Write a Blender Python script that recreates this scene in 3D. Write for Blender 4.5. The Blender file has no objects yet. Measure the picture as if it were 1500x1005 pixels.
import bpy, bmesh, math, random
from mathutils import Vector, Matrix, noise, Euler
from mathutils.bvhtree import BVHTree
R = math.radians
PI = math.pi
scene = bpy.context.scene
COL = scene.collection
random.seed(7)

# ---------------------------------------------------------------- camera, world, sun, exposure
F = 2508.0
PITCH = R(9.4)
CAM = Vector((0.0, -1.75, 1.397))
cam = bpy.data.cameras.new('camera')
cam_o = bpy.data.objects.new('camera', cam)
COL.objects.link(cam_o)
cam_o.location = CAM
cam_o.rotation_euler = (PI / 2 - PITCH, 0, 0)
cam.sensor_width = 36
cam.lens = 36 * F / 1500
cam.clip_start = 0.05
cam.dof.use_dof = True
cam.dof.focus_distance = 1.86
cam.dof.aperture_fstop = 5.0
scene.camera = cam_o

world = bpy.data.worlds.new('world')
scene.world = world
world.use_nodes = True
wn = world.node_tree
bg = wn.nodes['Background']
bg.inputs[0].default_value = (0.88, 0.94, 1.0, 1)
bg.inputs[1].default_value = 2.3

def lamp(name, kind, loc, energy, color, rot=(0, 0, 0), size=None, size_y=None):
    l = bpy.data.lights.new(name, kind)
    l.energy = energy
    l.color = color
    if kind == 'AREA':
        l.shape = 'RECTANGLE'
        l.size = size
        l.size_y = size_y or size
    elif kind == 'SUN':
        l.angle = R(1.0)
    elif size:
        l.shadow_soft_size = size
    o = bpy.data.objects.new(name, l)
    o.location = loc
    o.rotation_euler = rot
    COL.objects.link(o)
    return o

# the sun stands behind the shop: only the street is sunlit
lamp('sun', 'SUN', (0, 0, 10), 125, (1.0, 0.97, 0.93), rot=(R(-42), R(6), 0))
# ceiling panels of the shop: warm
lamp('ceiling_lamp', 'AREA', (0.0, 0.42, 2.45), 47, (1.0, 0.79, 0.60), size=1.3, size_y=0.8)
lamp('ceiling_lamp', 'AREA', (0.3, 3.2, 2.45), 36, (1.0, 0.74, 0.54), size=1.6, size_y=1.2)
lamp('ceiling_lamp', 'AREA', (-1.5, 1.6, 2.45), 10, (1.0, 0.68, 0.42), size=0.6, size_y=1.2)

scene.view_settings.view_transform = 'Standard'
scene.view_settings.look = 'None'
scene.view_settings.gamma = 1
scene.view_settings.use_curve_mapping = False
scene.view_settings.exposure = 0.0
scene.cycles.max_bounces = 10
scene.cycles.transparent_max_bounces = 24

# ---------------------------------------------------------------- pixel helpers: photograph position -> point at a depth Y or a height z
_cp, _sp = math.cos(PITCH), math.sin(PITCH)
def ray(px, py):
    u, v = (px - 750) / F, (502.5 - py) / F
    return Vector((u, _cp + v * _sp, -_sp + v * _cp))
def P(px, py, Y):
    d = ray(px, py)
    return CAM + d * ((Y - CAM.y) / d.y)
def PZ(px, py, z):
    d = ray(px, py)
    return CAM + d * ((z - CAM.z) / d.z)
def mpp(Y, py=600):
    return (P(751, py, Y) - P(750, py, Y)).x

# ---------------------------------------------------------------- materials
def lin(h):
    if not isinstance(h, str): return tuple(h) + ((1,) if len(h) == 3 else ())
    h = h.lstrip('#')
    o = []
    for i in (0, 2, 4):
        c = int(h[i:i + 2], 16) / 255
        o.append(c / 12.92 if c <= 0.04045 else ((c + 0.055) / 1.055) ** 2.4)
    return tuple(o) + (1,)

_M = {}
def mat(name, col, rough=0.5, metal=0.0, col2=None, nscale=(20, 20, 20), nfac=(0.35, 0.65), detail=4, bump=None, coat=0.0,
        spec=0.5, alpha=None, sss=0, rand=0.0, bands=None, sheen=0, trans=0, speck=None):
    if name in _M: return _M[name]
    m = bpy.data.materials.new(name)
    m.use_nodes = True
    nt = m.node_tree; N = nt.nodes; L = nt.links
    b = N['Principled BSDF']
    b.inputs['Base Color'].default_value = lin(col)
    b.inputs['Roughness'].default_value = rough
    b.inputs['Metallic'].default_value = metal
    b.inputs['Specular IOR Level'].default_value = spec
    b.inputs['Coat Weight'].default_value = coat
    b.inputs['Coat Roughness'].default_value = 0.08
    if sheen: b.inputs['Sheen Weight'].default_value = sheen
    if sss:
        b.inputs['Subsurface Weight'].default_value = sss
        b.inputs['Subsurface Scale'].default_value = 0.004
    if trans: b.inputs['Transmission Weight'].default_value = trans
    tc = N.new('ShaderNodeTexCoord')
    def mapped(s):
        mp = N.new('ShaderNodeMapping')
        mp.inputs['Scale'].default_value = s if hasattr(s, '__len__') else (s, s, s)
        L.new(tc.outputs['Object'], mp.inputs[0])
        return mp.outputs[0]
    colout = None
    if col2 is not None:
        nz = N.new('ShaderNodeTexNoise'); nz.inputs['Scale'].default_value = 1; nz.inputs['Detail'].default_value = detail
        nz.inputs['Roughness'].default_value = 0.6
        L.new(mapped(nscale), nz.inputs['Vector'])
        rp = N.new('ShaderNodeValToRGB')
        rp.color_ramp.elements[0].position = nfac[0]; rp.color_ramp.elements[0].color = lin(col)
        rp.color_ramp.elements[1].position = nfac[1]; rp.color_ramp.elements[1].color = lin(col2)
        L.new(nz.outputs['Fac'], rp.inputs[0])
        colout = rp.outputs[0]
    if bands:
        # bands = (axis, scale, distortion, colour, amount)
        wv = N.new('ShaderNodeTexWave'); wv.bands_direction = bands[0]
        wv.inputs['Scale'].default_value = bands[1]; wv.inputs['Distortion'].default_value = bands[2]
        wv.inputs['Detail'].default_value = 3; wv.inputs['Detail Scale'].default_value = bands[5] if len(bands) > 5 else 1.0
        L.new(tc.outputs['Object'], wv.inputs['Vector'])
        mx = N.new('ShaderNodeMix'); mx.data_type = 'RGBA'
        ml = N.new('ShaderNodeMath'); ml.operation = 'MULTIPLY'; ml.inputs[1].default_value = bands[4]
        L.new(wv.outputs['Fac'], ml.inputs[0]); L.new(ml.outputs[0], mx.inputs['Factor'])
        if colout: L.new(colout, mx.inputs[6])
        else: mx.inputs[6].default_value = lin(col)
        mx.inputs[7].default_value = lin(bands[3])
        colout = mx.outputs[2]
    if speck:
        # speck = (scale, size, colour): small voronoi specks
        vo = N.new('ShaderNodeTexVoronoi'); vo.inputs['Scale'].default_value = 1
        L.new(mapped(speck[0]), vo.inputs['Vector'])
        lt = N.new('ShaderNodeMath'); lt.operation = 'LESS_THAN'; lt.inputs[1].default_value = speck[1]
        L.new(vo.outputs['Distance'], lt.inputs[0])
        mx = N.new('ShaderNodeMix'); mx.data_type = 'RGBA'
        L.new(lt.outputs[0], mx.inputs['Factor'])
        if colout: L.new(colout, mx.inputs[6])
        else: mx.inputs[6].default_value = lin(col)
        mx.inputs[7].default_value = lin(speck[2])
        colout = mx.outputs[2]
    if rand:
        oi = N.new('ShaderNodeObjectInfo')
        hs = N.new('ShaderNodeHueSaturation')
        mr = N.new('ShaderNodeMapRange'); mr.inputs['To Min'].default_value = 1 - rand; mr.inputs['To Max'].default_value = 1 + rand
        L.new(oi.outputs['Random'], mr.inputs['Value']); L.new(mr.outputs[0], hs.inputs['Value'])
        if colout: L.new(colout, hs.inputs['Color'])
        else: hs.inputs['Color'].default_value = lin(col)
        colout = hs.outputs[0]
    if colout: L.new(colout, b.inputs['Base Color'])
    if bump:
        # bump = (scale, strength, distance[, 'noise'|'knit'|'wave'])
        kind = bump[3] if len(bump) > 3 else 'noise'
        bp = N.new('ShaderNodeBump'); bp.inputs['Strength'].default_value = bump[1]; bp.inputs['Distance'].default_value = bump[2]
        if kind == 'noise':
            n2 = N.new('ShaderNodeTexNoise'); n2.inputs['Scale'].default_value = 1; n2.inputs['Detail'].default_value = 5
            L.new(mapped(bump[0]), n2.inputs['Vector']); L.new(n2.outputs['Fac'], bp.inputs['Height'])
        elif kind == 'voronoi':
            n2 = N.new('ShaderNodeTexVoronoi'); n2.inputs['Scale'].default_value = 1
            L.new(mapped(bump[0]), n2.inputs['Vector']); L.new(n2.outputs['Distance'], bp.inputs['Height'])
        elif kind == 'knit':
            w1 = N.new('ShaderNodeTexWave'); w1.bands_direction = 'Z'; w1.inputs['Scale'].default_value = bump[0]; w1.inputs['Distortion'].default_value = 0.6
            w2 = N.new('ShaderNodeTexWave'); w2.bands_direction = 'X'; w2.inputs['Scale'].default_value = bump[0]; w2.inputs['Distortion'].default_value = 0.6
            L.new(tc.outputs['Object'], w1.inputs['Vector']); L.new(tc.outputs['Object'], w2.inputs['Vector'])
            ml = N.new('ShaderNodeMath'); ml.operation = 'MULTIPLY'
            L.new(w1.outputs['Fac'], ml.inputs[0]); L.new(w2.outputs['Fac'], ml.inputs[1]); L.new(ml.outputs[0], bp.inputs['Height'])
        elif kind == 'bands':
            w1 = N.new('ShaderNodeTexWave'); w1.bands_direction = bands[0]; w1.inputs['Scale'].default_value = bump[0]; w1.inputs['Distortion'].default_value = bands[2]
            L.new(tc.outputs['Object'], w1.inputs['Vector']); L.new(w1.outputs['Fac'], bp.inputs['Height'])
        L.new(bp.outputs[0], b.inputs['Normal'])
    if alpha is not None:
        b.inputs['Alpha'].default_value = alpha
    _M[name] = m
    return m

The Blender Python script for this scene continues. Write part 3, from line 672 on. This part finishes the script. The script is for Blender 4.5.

PROBLEM TO SOLVE:
Reproduce word for word the lines of the records above, beginning at the first and ending with the line where "bg.inputs[1].default_value = 2.3" appears, and nothing past it.

FULL RESPONSE:
Write a Blender Python script that recreates this scene in 3D. Write for Blender 4.5. The Blender file has no objects yet. Measure the picture as if it were 1500x1005 pixels.
import bpy, bmesh, math, random
from mathutils import Vector, Matrix, noise, Euler
from mathutils.bvhtree import BVHTree
R = math.radians
PI = math.pi
scene = bpy.context.scene
COL = scene.collection
random.seed(7)

# ---------------------------------------------------------------- camera, world, sun, exposure
F = 2508.0
PITCH = R(9.4)
CAM = Vector((0.0, -1.75, 1.397))
cam = bpy.data.cameras.new('camera')
cam_o = bpy.data.objects.new('camera', cam)
COL.objects.link(cam_o)
cam_o.location = CAM
cam_o.rotation_euler = (PI / 2 - PITCH, 0, 0)
cam.sensor_width = 36
cam.lens = 36 * F / 1500
cam.clip_start = 0.05
cam.dof.use_dof = True
cam.dof.focus_distance = 1.86
cam.dof.aperture_fstop = 5.0
scene.camera = cam_o

world = bpy.data.worlds.new('world')
scene.world = world
world.use_nodes = True
wn = world.node_tree
bg = wn.nodes['Background']
bg.inputs[0].default_value = (0.88, 0.94, 1.0, 1)
bg.inputs[1].default_value = 2.3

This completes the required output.